2 The Marvel Cinematic Universe Is The Biggest Movie Multiverse To Date

Star-Lord And His Family In Guardians Of The Galaxy Volume 2

From the beginning, the MCU was envisioned as a series of solo movies and sub-series of varying genres that were set in the same universe - exactly like how Marvel's comics told their stories. For example, Shang-Chi and the Legend of the Ten Rings is a martial arts movie, while Guardians of the Galaxy is a space opera. Though these movies follow a base formula and timeline, they can mostly work as individual examples of their chosen genre.

While the MCU is debatably not the first cinematic universe, it's undeniably the biggest and most successful franchise of its kind. That said, the MCU's scope is about to get even bigger. With the introduction of the multiverse, the MCU now includes all Marvel movies that were made outside of the Marvel Studios banner.

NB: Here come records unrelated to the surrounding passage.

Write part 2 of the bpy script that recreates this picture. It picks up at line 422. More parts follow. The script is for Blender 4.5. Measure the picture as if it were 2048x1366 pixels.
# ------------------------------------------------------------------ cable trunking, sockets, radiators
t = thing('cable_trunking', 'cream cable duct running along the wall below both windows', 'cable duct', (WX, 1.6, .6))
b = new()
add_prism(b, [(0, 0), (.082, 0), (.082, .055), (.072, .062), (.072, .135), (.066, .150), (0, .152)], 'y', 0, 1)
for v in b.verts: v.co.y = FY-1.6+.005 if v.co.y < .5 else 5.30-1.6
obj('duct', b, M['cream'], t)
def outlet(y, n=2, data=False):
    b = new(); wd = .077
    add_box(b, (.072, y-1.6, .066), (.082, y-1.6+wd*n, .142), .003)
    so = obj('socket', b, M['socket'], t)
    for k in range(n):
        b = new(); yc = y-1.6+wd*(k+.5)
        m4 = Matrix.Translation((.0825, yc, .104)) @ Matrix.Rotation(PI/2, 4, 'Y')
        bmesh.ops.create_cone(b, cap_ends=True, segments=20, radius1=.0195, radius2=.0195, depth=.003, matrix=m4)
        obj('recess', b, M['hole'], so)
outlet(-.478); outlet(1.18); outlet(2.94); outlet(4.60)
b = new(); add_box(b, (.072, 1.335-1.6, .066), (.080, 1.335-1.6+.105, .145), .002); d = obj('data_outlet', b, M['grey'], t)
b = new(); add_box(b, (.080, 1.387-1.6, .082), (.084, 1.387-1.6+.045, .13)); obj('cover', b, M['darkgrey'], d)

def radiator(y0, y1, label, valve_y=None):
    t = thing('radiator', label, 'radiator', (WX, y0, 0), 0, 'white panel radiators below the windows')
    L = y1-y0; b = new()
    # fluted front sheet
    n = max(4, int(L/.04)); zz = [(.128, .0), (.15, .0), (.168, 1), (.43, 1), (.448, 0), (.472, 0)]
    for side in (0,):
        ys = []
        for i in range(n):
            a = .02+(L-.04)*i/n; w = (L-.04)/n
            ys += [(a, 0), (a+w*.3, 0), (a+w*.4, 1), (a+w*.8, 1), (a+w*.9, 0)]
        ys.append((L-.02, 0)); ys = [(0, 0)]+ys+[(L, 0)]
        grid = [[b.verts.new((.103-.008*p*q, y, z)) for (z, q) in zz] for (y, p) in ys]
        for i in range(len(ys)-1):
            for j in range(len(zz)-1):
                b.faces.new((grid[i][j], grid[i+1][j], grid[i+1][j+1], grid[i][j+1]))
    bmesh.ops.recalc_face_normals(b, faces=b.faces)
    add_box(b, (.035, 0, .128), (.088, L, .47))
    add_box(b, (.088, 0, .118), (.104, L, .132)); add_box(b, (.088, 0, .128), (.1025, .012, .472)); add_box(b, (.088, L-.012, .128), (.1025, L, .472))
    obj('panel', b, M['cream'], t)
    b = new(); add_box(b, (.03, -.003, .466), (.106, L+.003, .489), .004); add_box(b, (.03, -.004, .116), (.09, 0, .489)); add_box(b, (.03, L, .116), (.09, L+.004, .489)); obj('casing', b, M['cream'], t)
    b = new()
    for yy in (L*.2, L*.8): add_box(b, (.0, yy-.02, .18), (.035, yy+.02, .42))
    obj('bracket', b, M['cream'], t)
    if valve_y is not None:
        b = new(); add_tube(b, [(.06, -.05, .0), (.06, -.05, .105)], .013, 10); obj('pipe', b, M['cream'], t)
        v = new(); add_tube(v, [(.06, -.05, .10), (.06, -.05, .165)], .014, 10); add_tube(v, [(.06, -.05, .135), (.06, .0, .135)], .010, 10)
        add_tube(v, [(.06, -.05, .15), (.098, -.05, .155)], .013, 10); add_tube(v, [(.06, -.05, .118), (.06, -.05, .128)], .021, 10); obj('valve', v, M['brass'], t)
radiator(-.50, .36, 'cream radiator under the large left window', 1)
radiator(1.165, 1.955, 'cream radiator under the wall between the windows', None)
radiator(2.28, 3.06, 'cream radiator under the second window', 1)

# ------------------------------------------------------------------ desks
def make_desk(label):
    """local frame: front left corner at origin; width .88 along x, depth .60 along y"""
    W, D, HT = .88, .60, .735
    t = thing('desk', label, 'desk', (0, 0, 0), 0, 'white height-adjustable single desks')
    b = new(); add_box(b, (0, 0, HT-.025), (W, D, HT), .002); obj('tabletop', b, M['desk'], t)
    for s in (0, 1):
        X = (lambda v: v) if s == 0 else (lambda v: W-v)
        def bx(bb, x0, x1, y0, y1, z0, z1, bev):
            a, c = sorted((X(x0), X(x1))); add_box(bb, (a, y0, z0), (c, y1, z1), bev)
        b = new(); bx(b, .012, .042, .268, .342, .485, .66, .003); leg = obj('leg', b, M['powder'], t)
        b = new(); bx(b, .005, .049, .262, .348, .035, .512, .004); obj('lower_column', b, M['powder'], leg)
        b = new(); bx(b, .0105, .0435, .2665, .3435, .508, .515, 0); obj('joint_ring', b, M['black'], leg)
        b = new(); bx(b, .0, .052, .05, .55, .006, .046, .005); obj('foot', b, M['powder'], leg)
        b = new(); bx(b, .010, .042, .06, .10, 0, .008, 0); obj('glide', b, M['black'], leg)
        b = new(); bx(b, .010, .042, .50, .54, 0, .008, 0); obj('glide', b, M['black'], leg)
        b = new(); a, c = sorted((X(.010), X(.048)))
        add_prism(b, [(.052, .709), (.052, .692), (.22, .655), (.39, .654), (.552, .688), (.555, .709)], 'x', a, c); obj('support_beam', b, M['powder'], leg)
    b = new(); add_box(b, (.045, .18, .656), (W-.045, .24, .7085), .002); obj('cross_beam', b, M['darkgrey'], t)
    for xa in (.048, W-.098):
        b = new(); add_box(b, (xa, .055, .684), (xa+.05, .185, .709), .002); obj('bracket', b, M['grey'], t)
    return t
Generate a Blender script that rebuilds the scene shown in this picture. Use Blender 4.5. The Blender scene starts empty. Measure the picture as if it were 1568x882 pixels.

1 Godzilla's Movies Always Evolved With The Times

Godzilla Faces King Ghidorah In Godzilla King Of The Monsters

If there's one thing synonymous to the Godzilla movies besides the eponymous fire-breathing dinosaur, it's change. Every Godzilla movie tried something different, even if doing so went against his original concepts and ideas. In fact, in his very first sequel, Godzilla stopped being a metaphor for nuclear annihilation and fought other kaiju as a destructive savior.

While Godzilla is most famous for his superhero phase that also included epic crossovers and legendary rivalries, he had his fare share of villainous turns and horror movies. The latter may be the most tonally jarring to those more familiar with the heroic Godzilla, even if the likes of Shin Godzilla are the most faithful to Godzilla's original 1954 incarnation.